Tuesday, May 27, 2008

Large snapper laying eggs on the Flowering Tree Walk

This fairly large female snapping-turtle laid eggs today under a magnolia just a few feet off the Bonsai parking area. She didn't seem to be shy, actually she was frightening as I lay on the ground a foot away from her jaws. If you enlarge the picture by clicking on it, you will be able to see her evil reptilian eye. Of course not evil but prehistoric; definitely unsettling. Jeanna describes living in a barn room and developing a working relationship with a wolf spider. As improbable as that seems it seems a lot more likely than developing a rapport with this monster. It isn't difficult to imagine her inhaling goslings or ducklings.

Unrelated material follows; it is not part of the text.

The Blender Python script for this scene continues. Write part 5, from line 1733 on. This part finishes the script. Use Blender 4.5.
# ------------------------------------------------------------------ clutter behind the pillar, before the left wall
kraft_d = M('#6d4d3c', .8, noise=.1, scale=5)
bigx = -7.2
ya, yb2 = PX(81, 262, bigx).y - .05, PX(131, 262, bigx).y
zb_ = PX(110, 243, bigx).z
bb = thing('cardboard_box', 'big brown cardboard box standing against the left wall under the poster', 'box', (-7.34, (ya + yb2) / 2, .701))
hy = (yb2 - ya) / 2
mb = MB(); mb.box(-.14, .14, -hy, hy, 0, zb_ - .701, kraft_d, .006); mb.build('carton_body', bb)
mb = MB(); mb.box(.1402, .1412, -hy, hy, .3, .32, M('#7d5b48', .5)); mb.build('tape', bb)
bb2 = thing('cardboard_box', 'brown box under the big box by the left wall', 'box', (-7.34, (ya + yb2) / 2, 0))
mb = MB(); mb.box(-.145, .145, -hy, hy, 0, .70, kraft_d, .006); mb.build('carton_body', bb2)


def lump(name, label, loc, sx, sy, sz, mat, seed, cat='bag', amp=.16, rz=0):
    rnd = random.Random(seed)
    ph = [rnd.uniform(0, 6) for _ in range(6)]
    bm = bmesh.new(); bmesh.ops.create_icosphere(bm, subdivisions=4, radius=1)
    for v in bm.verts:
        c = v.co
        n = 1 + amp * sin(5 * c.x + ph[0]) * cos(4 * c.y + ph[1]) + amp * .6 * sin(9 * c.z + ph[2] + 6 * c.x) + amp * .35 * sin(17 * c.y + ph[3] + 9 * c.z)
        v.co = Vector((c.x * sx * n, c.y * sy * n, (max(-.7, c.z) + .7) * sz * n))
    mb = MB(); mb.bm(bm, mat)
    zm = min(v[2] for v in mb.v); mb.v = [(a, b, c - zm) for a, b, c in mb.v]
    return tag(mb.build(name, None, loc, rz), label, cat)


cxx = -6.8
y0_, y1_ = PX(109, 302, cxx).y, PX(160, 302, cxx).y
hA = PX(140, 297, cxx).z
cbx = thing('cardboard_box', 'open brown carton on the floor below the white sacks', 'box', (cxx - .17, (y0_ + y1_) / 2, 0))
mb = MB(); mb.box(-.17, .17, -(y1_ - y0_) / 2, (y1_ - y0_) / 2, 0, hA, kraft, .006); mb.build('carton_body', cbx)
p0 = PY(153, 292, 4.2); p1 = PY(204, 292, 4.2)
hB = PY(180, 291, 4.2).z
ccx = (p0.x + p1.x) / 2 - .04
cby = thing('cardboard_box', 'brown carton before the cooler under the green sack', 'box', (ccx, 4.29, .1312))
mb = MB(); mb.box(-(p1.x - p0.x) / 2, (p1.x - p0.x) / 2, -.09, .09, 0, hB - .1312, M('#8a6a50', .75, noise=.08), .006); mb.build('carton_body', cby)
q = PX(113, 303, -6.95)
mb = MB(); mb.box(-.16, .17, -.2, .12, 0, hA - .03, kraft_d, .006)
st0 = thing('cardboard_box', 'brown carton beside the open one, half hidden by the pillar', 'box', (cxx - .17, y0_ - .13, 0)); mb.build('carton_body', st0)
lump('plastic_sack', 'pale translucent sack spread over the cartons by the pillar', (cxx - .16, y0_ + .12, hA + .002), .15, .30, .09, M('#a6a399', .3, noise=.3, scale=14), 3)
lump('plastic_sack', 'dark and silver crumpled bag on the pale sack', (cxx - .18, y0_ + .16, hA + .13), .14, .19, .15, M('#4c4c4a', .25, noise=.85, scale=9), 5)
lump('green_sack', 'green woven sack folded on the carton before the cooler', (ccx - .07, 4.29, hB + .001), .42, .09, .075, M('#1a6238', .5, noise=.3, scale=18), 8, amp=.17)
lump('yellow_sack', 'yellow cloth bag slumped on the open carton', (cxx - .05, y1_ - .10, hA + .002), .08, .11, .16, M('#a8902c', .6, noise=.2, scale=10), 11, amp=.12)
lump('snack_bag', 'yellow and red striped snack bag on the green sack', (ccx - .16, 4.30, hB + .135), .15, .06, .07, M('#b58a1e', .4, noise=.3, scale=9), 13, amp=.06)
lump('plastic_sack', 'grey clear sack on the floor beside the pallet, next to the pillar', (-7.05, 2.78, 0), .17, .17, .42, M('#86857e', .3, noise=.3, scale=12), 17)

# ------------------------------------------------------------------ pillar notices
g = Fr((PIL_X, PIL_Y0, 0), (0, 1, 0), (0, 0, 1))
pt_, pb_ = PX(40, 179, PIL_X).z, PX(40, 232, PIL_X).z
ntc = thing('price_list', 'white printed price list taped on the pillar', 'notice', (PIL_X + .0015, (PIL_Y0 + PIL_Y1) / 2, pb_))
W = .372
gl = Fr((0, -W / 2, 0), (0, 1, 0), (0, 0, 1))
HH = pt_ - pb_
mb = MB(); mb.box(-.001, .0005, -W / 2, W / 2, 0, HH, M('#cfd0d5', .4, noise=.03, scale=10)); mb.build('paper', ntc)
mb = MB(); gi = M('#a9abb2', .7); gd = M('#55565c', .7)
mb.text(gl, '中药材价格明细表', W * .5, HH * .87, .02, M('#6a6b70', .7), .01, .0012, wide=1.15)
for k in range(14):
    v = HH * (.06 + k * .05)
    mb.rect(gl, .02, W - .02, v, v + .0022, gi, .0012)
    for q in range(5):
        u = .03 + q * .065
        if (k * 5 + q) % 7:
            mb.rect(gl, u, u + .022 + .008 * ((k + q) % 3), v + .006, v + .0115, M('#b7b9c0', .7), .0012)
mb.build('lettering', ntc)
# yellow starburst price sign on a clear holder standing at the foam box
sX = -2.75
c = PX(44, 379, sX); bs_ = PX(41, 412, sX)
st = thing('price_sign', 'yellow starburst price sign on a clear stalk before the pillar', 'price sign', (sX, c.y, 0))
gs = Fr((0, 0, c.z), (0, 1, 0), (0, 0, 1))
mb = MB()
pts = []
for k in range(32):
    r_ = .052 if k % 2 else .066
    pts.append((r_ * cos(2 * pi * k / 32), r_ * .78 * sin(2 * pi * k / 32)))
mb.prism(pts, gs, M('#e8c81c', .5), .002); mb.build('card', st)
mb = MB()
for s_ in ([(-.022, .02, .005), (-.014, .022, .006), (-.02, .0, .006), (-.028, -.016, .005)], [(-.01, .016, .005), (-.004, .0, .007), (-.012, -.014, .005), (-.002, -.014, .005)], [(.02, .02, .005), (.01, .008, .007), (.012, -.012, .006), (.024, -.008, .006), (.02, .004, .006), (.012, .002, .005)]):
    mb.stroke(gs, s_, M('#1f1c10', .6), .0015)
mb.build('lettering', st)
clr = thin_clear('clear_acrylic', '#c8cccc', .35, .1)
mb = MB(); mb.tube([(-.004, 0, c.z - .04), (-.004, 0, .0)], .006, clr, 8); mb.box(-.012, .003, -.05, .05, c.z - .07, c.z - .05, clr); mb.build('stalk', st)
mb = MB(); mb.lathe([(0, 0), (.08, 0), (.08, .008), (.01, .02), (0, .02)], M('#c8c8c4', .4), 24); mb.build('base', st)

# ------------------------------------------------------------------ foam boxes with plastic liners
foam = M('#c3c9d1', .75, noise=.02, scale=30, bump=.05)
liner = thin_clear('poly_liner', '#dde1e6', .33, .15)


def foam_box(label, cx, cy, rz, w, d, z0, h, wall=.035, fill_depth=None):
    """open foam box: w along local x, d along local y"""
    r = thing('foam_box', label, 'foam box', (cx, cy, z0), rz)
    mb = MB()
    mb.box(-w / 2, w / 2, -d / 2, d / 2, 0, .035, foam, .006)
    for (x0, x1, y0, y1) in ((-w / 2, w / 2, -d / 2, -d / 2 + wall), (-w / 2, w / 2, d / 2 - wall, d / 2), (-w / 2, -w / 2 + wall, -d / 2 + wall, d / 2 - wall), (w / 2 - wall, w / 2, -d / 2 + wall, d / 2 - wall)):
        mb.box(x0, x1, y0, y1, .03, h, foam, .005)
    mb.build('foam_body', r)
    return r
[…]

When my two boys were small, about 5 and 7 I think, they took a butterfly net to the small stream at the bottom of our block. They were looking for mudpuppies or hellbenders, large, peculiar, fringed, jellylike salamanders. Well they didn't find any salamanders, but an hour or so later they came trudging proudly up the hill, the butterfly net straining under the weight of a medium-sized snapping turtle. Scary. These reptiles can snap a broomstick with their bite and their necks are deceptively long. It was a cool day in early spring and that combined with a natural fear of being bitter by anything and a large dose of luck, kept their digits intact.

We have a good population of turtles here at the Arboretum. On a warm day in spring, summer, or fall, you can see sliders in Beech Spring Pond. Box turtles are not as visible, but they turn up regularly, some of them quite large. Someone, Rocky?, accidentally dug up a nest of hatching box turtles a couple of years ago, we reburied the nest and headed the hatchlings away from the road. We try to move at a slower pace here inside the Arboretum than the rest of the Metro area, at least when we are driving, so we're probably a relatively hospitable place for turtles to live, but they aren't quick, smart, or fast, and they are hit by cars regularly. It seems to me that there were a lot more turtles when I was a young boy, or maybe I was just closer to the ground, and so more able to see them.